Sympathetic to the emerging trade union movement,
Weyl worked closely with John Mitchell,
the leader of the United Mine Workers. He
also carried out research for the radical politician, Robert
LaFollette.
Weyl also provided articles on labor issues for journals such as the
Saturday Evening Post, the North
American Review, the Survey
and the Outlook. This included
pieces on the Industrial Workers of the World
and the Lawrence Textile Strike. Although
he held radical political views, Weyl criticized the syndicalist views
of Bill Haywood and other IWW leaders.
He wrote: "I do not believe that society can be changed as Haywood
wishes to change it, or could remain 'put' if once organized on such
a basis."
In 1912 Weyl published The
New Democracy. In his book Weyl argued that "The
old laissez-faire philosophy is done for and the old absolute socialism
is dying in the embrace of its dead adversary." While Weyl conceded
that Marxists had been motivated by a desire
to bring an end to social evils, they were wrong to suggest that capitalism
would guarantee the progressive impoverishment of the working-classes.

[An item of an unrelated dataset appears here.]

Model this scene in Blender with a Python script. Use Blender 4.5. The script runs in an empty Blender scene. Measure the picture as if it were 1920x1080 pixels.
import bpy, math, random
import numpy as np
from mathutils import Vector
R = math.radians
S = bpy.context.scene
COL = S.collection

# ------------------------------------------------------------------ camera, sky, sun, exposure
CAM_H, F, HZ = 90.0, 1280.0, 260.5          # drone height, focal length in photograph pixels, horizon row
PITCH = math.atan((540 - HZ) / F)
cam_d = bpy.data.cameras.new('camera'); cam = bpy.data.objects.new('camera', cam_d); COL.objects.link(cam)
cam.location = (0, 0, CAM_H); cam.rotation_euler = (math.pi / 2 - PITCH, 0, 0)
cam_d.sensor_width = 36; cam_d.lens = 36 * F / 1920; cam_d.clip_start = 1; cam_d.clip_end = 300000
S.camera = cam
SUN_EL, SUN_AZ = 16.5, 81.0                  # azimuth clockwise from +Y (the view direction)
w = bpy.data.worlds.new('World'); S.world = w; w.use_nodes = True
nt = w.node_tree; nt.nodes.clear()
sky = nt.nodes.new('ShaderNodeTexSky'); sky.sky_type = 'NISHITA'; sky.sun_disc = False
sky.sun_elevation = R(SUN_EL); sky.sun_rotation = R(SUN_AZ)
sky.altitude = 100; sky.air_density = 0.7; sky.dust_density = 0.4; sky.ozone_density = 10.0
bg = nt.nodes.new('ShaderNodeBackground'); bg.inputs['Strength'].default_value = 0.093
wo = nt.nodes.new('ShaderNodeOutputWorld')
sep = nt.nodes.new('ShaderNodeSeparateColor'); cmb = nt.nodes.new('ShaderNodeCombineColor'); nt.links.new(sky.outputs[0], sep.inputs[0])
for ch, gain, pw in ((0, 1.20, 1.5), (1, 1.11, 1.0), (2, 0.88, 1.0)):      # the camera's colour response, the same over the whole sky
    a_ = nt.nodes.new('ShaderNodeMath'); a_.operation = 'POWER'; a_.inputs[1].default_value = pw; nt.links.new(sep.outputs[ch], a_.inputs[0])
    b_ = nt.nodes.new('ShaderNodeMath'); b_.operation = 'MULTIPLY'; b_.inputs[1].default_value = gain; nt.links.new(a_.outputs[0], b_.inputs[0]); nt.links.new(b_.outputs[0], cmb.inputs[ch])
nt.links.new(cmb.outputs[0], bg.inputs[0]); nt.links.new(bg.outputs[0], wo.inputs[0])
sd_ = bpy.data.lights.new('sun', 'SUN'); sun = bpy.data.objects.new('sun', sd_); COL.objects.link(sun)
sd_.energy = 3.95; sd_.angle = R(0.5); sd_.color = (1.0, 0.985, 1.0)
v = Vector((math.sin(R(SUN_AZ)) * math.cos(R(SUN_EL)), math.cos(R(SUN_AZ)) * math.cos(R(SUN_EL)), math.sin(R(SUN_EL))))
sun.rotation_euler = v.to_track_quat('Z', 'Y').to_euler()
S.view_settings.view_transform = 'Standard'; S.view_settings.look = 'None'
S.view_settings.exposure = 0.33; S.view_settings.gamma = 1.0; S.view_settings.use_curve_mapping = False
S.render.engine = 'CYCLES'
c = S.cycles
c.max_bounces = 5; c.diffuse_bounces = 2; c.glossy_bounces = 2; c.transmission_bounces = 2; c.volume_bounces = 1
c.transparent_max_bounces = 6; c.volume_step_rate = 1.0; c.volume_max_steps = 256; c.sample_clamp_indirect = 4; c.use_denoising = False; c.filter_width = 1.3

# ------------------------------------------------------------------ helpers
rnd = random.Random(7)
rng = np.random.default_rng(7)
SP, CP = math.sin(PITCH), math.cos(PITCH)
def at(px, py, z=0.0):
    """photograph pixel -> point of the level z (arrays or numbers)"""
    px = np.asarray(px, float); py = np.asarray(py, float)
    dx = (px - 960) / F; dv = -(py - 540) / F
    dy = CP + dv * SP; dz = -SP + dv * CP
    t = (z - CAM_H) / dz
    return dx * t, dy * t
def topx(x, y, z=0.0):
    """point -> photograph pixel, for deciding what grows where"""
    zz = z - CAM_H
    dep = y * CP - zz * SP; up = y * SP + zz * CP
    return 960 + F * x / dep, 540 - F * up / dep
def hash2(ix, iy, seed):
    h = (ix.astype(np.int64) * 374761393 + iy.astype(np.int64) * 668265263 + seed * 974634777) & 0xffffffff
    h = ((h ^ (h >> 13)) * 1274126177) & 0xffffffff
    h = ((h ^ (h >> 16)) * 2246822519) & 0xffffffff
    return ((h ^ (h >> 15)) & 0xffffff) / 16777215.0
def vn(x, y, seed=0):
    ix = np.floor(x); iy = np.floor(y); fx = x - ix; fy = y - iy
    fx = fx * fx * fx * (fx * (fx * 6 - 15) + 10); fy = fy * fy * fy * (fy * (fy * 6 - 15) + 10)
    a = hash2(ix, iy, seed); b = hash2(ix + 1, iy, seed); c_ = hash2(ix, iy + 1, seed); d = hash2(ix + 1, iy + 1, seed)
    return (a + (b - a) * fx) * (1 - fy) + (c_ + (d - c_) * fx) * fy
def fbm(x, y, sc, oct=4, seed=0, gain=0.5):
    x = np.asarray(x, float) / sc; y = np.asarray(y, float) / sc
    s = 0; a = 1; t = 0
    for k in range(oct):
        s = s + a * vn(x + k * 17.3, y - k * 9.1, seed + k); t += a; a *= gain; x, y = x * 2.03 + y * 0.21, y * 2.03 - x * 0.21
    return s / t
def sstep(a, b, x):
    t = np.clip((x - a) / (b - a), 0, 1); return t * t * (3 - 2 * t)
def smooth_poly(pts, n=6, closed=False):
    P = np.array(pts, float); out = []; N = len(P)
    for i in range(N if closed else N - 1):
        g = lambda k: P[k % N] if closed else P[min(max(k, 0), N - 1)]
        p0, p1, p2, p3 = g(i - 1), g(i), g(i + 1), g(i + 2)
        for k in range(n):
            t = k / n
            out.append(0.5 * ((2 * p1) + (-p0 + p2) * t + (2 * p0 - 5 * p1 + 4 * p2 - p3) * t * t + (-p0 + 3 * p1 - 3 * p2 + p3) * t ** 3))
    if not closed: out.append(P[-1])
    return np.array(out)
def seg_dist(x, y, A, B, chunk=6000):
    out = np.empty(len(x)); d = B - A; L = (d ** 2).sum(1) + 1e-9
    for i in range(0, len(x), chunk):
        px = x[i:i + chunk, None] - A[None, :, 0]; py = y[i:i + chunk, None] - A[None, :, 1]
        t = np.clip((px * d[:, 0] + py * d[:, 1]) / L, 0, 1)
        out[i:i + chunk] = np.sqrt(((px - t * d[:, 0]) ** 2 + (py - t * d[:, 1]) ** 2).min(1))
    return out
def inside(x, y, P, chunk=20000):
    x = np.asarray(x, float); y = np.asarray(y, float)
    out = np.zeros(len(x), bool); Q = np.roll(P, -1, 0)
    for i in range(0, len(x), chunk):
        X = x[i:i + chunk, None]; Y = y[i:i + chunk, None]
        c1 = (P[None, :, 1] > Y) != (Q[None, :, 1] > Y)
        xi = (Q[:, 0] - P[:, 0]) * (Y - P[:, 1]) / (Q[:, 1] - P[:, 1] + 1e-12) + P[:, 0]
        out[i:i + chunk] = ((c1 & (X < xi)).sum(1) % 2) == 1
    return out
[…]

In fact, Weyl used statistical evidence to show that the real standard
of living of working people in Europe and the USA had risen considerably
in the latter half of the 19th century.
Weyl disapproved of social equality and called for the redistribution
of wealth. He argued that wealth, or what Weyl called social surplus,
was the product of all society and not of particular individuals.
Weyl dismissed claims by socialists that
it would be the working-class that would bring about the reform of
capitalism. He argued that around 20 of America's 90 million people
were either too rich or too poor to concern themselves with political
reform. He believed that it was the middle-classes who offered the
best chance of creating what he called the "new democracy".
In 1914 Weyl joined Herbert Croly and Walter
Lippmann in producing the New Republic,
a magazine intended as a rallying force of the progressive movement.